Young sustained psychiatric injury, but not physical injury, as a result of the defendant's negligence. She was fully compensated for her pecuniary losses. She also received an award for her non-pecuniary general damages. The amount, $439,000 was greater than cap - probably about $250-275K then though I didn't check. Nonetheless, the SCC held that the cap did not apply.

In my view, it's explanation why, in para 65 and 66, does not make sense. The only difference between Young's case and "ordinary" catastrophic injury cases is that she did not suffer a "physical" injury due to the defendants' negligence (with or without psychiatric injury), she sustained only psychiatric injury. So what? If we apply Young for what it logically means, it stands for damages proposition that the a jury award can exceed the cap so long as the amount of the excess is not so great as to shock the conscience of the court.

Young, until it's overruled or limited, means it's lawyers' negligence, in Canada, for any lawyer to sue personal injury claims if a jury is allowed under applicable provincial law.

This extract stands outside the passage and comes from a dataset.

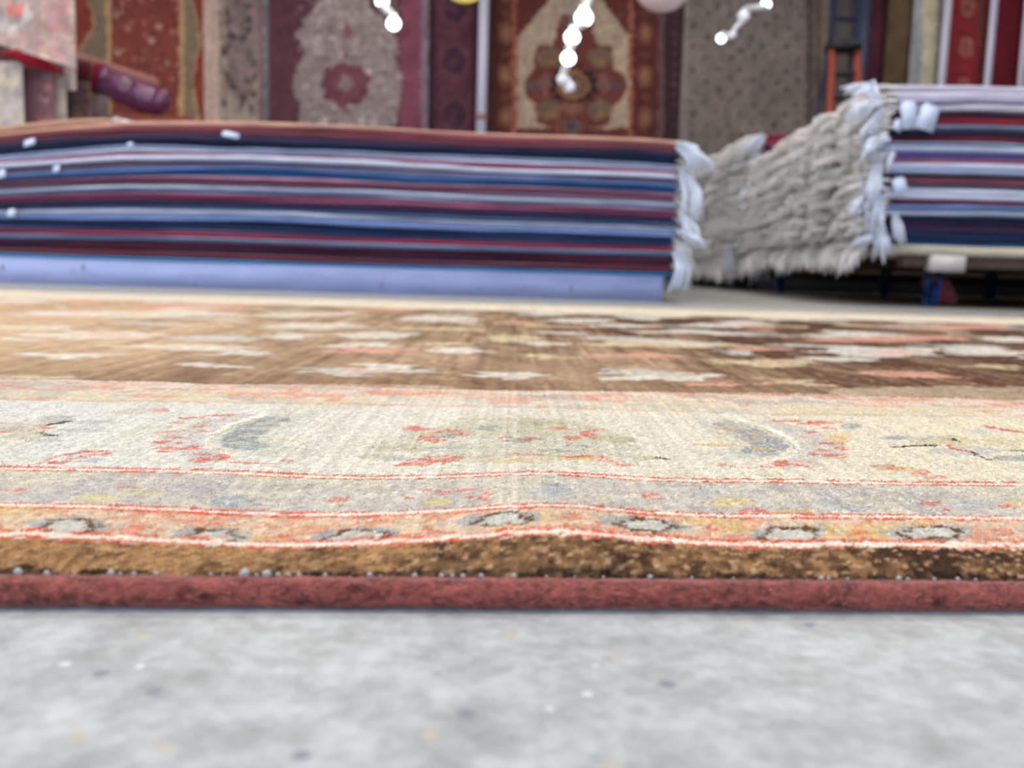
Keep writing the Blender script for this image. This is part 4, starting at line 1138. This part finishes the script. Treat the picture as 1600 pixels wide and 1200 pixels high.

The duty of care discussion commencing in Young at para 28-32 reads like a retreat from Cooper v Hobart's refinement of the analysis stage analysis. The factors the SCC mentions in paras 29-32 which arise out of the professor-student relationship - as emphasized in para 31 and so, in the Cooper framework, are to be considered at the 1st stage of whether to recognize the prima facie duty of care. They're not the 2nd stage issues touching on "the effect of recognizing a duty of care on other legal obligations, the legal system and society more generally". Who cares if the university argued them as 2nd stage policy issues? The SCC is supposed to get the law right.